Bonnie was feeling off-colour but now she’s sitting pretty
MEET Bonnie the rainbow lorikeet. She wasn’t always this pretty.
MEET Bonnie the rainbow lorikeet. She wasn’t always this pretty.
At 10 days old, when she fell out of the nest in Redfern, inner Sydney — or perhaps was ejected by her parents as an unwanted runt — she was a scrawny, bald, grey-skinned thing, clinging to life. A kindly passer-by picked her up and took her to Angela Robertson-Buchanan, a photographer and wildlife rescuer who specialises in birds. Angela nursed Bonnie to health and maturity — and documented her development in minute detail, which was a wondrous thing. “In the wild you only see the young when they emerge from their nest in a high tree hollow at 10 weeks,” Angela says. “But day by day, before my eyes, Bonnie was transforming into a beautiful parrot.” This photo, which features in Sydney’s Head On photo festival, was taken when Bonnie was five weeks old, just as she began to bloom.
It’s a tough job nursing chicks, says Angela, who’s raised 50 in the past couple of years. They are “very needy, very clingy”, and require feeding — 5ml of gloop, served at 30ºC — every four hours. That sounds strangely familiar. “Yes, it’s very much like a newborn baby,” laughs the 39-year-old. Bonnie would come to her for cuddles, too, and Angela obliged in the early days — “it made her feel loved and secure, just as a parent bird’s grooming would do” — but at 10 weeks the time had come to “wild her up”, she says. “She needed to be talking to her own kind.”

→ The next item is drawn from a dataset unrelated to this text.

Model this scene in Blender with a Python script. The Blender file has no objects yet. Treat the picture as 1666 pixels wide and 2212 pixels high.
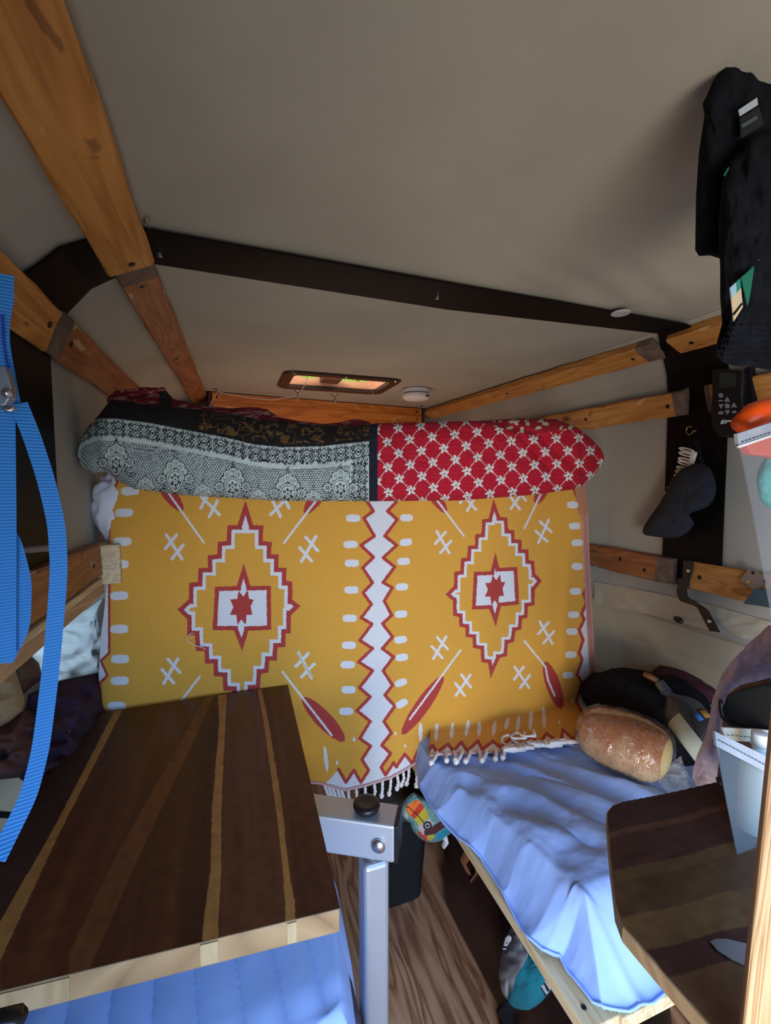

So Bonnie went into an aviary in the back yard in Ashfield (the “bird ghetto”, long-suffering husband Scott calls it) where she could interact with the wild rainbow lorikeets that came to feed on nectar in the garden. And at 12 weeks, Angela did a “soft release”, leaving the aviary door open. Bonnie returned a couple of times to the sanctuary of the aviary, and Angela’s presence. And then, she was gone. It was a bittersweet moment, Angela says. She wonders sometimes if Bonnie is among the rowdy mobs of rainbow lorikeets that visit her garden. She’ll never know, though. The buggers all look alike.